Fa la la la la

I love Christmas music. There’s just something about the phrase “I’m dreaming of a white Christmas…” that makes me feel all warm and cozy inside, like a thick pair of socks on cold feet or a good, long hug from Brent after a rough day.

 

I can trace the introduction to most of my favorite songs to my mother’s record/CD collection. To this day, I still love hearing the close harmony in the Carpenters’ version of “It Came Upon a Midnight Clear.” And I know all of the words to “Mele Kalikimaka” and “Christmas in Killarney,” thanks to Bing Crosby’s White Christmas. These songs just make me happy.

 

Of course, not all Christmas songs are great. In fact, some are pretty annoying. Many people—especially ones with good taste in music—cringe when they hear the song “Christmas Shoes.” You know the one I’m talking about: the kid goes into the store to buy his dying mom shoes so she’ll look beautiful when she meets Jesus. I don’t want to sound heartless, but…shoes? Who thinks of shoes when they’re 1) wanting to look beautiful, and 2) expecting to meet Jesus. How about a cute top or an expensive mascara? I mean Jesus just wore sandals, right? I don’t think He was a shoe-person, any more than Moses was a sweater guy and Abraham had a thing for scarves.

 

Not being a professional musician, I can only guess but sometimes it seems like recording artists are forced into making a Christmas album–possibly at gunpoint–and they panic. They have to write new songs and reinvent old ones.

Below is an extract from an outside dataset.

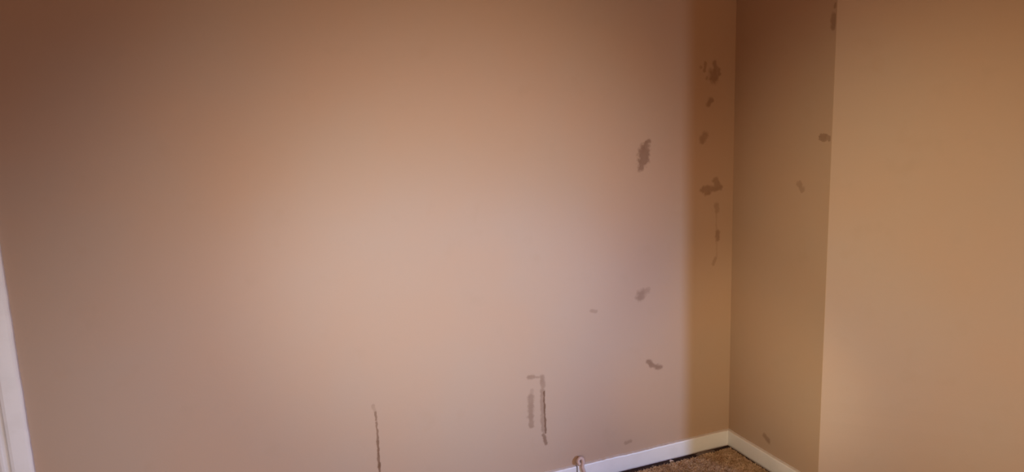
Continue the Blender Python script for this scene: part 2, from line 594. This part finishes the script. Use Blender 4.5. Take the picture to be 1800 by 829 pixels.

So they take perfectly good Christmas songs and completely ruin them. Case in point: Michael Buble’s version of “Santa Baby.” In the more famous version sung by Eartha Kitt, she kind of flirts with Santa. She tells him all of the presents she wants even though she’s obviously been fairly naughty. It’s not my favorite but it’s a classic. When Michael sings it, he changes all of the words and it’s obnoxious. He calls Santa pally and poppy. What a cheeseball.

 

Another weird rendition of a flirty song is “Baby, It’s Cold Outside” sung by Zooey Deschanel and Leon Redbone (the guy who sings the jingle for the laundry detergent ALL). I know they got together for this duet because they both have roles in the movie Elf—she plays Jovie and he plays Leon the Snowman. When I heard their version this year, I couldn’t help but think Leon was going to slip Zooey a rufie. It’s a creepy combo.

 

I’ve noticed some patterns on my list of Top Ten Christmas Songs. For instance, I really like a lot of songs with questions in their titles: “Mary, Did You Know?” and “What Child is this?” and “Do You Hear What I Hear?” All Winners. I’m not sure why these are among my favorites, but here’s a thought: the story of Jesus’ birth brings up a lot of questions. Why did God wait thousands of years before He sent His Son? What did Mary expect would happen? What kind of baby was Jesus? Was He prone to fussiness? Did he sleep through the night early? The genius of the story is that it reflects our lives—starry night, childbirth, the government demanding unrealistic things from its citizens—but it also has an element of the supernatural. The band of angels and exotic wise men catch our attention. It’s beautiful and surprising and amazing. All it’s missing is a little  pa-rum-pum-pum-pum. Oh yeah, thank you, little drummer boy!